In the lines below, output everything from the first line through the line containing "M['day_wide'] = glow('daylit_glazing', (232, 240, 246), 1.7)" exactly as it is. Pictures are not part of the output.

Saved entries
----
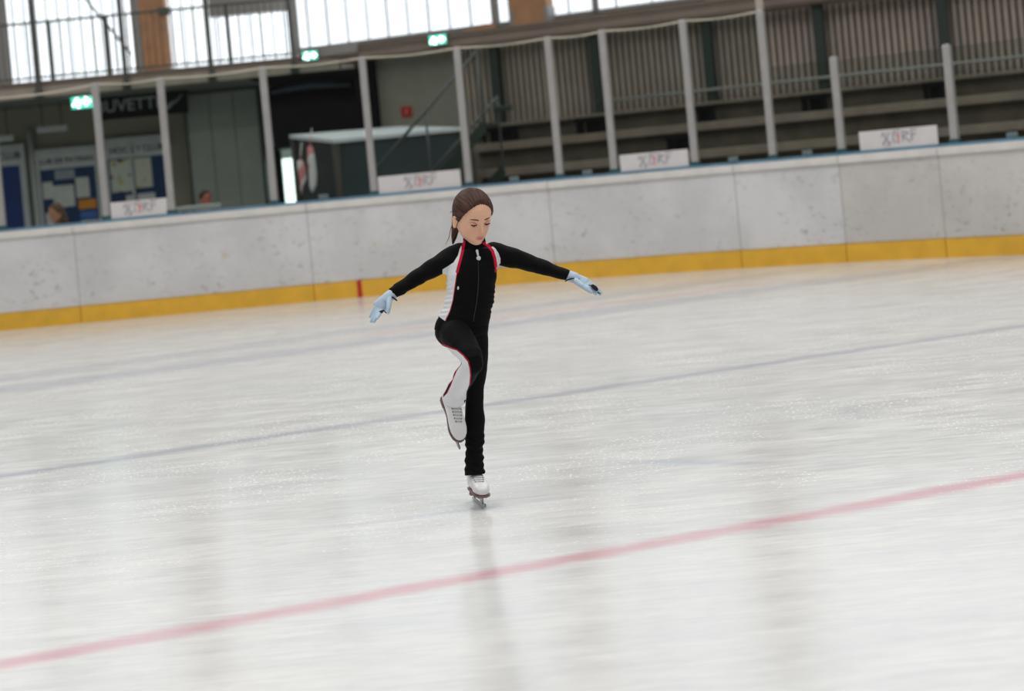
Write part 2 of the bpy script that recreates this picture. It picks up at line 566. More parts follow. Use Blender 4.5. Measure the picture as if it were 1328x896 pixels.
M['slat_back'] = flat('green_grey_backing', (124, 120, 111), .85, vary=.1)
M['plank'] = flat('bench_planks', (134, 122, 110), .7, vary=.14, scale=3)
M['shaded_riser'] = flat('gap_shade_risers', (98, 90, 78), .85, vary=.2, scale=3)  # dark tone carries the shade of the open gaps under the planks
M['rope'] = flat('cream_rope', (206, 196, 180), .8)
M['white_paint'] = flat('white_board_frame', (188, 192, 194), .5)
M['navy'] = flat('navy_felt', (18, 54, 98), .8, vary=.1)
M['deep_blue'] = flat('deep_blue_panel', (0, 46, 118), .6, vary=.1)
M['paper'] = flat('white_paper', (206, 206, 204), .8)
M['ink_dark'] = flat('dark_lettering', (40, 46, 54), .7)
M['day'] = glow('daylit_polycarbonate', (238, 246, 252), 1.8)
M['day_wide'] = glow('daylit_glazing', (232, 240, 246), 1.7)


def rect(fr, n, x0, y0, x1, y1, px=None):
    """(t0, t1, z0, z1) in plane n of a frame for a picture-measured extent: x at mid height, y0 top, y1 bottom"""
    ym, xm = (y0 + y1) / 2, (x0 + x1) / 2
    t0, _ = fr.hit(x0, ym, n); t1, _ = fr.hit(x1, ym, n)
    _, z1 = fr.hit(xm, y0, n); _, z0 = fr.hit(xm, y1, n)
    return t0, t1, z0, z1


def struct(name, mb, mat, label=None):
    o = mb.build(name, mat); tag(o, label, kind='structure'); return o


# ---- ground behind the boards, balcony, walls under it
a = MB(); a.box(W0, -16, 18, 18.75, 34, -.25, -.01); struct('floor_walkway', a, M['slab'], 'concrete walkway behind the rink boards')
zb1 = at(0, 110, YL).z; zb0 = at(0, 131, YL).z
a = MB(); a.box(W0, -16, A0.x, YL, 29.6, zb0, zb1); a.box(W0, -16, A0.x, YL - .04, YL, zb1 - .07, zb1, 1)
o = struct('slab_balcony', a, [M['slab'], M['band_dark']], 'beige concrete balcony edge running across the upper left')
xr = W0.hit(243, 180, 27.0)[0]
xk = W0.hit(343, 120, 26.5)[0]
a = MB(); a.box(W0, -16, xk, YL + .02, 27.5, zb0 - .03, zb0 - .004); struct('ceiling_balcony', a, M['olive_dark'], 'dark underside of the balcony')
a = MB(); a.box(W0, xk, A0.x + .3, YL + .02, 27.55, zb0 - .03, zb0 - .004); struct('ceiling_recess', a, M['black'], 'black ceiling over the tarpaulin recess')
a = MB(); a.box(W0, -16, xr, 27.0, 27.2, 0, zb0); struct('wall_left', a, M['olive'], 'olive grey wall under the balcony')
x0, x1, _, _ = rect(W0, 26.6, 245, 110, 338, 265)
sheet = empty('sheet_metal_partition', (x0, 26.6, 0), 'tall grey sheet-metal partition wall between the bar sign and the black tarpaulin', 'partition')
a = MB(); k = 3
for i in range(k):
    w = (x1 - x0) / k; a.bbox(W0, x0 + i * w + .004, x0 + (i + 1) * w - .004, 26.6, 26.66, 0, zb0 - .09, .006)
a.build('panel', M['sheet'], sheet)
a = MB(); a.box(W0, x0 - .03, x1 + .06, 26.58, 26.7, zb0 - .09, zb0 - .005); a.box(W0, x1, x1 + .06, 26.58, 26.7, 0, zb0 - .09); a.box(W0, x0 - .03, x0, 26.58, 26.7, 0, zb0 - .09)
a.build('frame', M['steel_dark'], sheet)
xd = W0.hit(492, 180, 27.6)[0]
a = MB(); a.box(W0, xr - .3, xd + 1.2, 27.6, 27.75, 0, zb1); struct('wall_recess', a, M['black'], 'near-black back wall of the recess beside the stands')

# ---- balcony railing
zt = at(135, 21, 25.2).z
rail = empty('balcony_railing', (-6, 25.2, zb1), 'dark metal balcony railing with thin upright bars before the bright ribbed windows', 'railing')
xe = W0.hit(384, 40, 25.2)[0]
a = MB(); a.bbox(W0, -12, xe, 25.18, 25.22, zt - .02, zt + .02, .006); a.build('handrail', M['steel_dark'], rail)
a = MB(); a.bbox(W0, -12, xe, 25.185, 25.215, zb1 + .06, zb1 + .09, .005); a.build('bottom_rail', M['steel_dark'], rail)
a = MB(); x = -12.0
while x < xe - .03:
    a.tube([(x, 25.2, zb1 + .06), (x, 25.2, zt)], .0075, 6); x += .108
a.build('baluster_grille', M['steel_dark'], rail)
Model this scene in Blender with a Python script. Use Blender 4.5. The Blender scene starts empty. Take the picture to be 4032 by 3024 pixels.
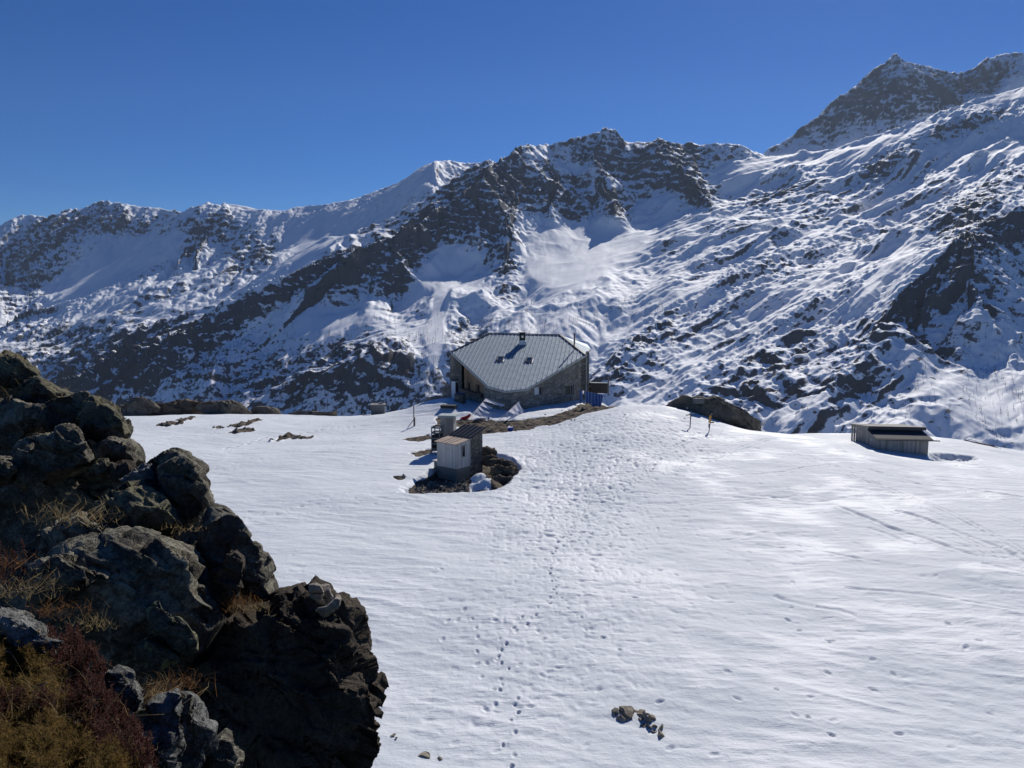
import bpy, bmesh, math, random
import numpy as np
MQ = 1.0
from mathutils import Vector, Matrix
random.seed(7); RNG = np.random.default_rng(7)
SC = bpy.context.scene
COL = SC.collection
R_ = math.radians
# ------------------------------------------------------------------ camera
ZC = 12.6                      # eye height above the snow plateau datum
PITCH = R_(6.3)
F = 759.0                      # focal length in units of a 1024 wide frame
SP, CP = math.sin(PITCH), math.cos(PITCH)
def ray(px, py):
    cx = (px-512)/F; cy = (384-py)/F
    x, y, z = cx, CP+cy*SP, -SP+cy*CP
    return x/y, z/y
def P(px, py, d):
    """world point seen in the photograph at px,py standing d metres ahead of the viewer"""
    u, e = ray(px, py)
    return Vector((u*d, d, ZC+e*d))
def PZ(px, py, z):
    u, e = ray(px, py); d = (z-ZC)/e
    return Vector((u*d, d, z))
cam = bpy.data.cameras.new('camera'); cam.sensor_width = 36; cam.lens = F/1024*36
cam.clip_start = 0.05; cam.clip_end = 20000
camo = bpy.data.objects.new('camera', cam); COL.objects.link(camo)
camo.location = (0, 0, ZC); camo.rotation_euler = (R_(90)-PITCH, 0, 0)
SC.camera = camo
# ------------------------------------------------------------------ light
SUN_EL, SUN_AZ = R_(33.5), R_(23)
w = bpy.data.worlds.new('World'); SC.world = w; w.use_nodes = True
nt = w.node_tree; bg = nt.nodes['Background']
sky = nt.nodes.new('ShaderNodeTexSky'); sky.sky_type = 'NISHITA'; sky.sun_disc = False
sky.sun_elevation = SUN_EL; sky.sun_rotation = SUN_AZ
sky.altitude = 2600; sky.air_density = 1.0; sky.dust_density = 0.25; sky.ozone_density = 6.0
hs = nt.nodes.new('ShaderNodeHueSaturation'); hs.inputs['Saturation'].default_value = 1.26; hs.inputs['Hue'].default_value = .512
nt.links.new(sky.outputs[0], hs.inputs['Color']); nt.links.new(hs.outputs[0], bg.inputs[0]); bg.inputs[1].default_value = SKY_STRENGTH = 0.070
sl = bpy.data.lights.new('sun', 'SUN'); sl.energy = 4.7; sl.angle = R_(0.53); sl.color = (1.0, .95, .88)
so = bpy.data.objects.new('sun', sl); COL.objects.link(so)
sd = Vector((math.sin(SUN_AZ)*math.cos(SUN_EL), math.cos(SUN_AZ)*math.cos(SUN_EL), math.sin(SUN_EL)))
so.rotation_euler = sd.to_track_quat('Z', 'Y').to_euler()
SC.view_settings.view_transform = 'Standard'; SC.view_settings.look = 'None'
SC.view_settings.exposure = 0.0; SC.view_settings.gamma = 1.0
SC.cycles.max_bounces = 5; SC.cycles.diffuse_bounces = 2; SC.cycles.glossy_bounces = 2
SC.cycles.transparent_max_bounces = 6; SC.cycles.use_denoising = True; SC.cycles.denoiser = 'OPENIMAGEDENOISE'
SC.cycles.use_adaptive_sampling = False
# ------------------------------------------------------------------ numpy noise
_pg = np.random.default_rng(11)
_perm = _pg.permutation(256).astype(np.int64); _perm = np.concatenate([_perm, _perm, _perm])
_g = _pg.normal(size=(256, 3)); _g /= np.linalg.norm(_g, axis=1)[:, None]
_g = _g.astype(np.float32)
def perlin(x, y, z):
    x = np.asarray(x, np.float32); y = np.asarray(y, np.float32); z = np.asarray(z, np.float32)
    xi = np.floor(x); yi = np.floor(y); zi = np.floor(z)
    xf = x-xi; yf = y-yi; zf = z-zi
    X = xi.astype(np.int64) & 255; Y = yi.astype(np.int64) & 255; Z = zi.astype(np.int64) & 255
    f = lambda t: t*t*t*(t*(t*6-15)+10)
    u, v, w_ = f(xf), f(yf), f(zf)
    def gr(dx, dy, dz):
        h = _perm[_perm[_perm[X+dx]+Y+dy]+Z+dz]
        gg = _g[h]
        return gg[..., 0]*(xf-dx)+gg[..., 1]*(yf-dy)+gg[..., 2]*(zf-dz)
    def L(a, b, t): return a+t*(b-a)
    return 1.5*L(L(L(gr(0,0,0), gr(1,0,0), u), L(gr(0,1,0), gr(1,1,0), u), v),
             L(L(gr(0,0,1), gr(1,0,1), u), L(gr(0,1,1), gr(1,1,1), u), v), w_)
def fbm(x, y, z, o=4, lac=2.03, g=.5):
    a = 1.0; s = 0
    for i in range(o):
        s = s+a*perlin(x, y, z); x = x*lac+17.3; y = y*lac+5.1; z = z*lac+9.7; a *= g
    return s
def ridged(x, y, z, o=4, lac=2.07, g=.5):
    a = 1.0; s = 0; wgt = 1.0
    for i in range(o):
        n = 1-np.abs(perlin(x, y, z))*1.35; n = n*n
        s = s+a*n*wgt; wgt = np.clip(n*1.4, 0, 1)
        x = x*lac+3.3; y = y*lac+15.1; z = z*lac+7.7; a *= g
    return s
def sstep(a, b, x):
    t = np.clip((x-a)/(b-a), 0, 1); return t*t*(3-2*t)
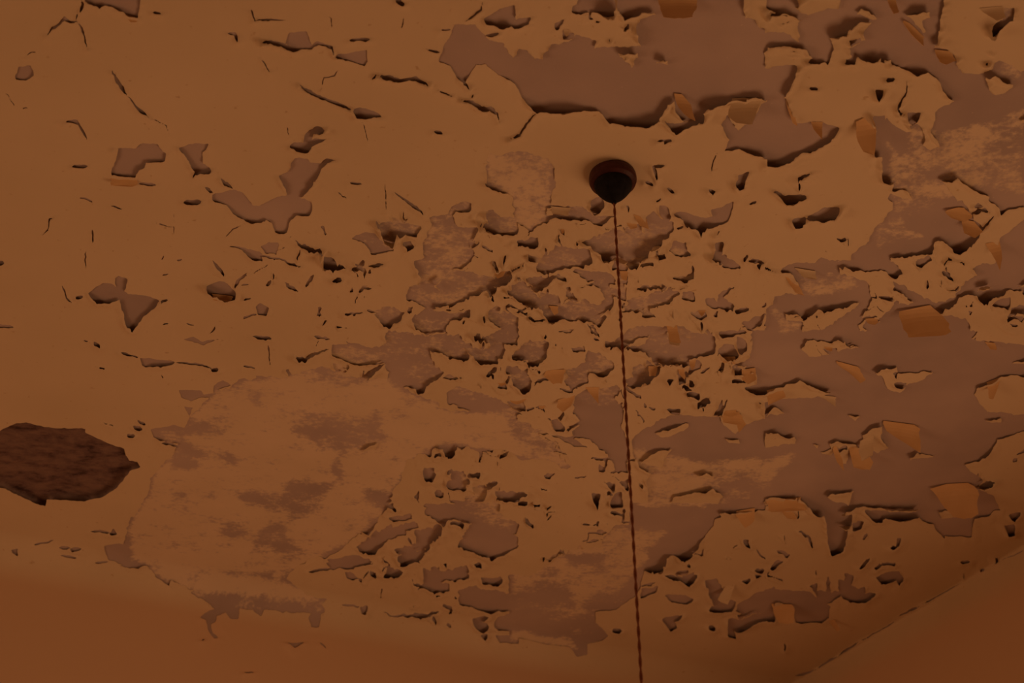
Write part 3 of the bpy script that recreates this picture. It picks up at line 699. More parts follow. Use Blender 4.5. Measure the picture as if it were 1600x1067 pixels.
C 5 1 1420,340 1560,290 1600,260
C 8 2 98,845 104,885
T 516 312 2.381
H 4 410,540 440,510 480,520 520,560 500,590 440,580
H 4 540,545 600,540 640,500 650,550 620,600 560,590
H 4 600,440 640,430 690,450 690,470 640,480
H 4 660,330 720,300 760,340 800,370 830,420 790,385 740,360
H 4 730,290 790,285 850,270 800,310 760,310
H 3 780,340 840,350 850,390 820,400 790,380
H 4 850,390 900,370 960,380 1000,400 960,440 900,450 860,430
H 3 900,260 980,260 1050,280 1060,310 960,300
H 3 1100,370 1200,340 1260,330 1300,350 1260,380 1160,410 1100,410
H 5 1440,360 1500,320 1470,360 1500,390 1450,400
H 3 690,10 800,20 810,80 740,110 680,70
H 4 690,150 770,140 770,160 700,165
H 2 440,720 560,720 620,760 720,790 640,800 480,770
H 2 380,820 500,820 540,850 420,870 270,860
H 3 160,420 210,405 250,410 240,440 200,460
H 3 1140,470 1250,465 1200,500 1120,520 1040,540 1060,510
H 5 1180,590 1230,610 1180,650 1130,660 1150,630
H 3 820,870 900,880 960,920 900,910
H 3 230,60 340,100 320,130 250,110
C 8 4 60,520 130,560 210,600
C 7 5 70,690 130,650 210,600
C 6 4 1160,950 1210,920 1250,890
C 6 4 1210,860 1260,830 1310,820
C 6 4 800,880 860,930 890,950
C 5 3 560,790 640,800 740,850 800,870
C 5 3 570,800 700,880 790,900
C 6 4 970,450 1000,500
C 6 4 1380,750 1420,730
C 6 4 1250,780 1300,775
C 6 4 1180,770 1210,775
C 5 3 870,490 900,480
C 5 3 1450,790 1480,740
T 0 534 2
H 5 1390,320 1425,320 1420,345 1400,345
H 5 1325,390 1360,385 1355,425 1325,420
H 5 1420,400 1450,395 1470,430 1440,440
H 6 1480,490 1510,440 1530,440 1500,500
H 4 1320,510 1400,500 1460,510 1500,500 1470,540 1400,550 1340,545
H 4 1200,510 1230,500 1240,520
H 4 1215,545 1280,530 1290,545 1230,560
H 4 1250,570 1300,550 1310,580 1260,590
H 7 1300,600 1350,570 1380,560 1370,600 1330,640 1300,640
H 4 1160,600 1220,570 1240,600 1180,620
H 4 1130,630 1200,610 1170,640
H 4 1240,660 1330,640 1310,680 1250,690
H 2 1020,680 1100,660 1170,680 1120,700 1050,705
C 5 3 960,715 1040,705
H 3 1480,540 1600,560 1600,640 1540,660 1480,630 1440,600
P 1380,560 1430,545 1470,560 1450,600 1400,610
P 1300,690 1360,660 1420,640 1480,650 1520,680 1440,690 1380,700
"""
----
Exercise solution »
Write part 2 of the bpy script that recreates this picture. It picks up at line 566. More parts follow. Use Blender 4.5. Measure the picture as if it were 1328x896 pixels.
M['slat_back'] = flat('green_grey_backing', (124, 120, 111), .85, vary=.1)
M['plank'] = flat('bench_planks', (134, 122, 110), .7, vary=.14, scale=3)
M['shaded_riser'] = flat('gap_shade_risers', (98, 90, 78), .85, vary=.2, scale=3)  # dark tone carries the shade of the open gaps under the planks
M['rope'] = flat('cream_rope', (206, 196, 180), .8)
M['white_paint'] = flat('white_board_frame', (188, 192, 194), .5)
M['navy'] = flat('navy_felt', (18, 54, 98), .8, vary=.1)
M['deep_blue'] = flat('deep_blue_panel', (0, 46, 118), .6, vary=.1)
M['paper'] = flat('white_paper', (206, 206, 204), .8)
M['ink_dark'] = flat('dark_lettering', (40, 46, 54), .7)
M['day'] = glow('daylit_polycarbonate', (238, 246, 252), 1.8)
M['day_wide'] = glow('daylit_glazing', (232, 240, 246), 1.7)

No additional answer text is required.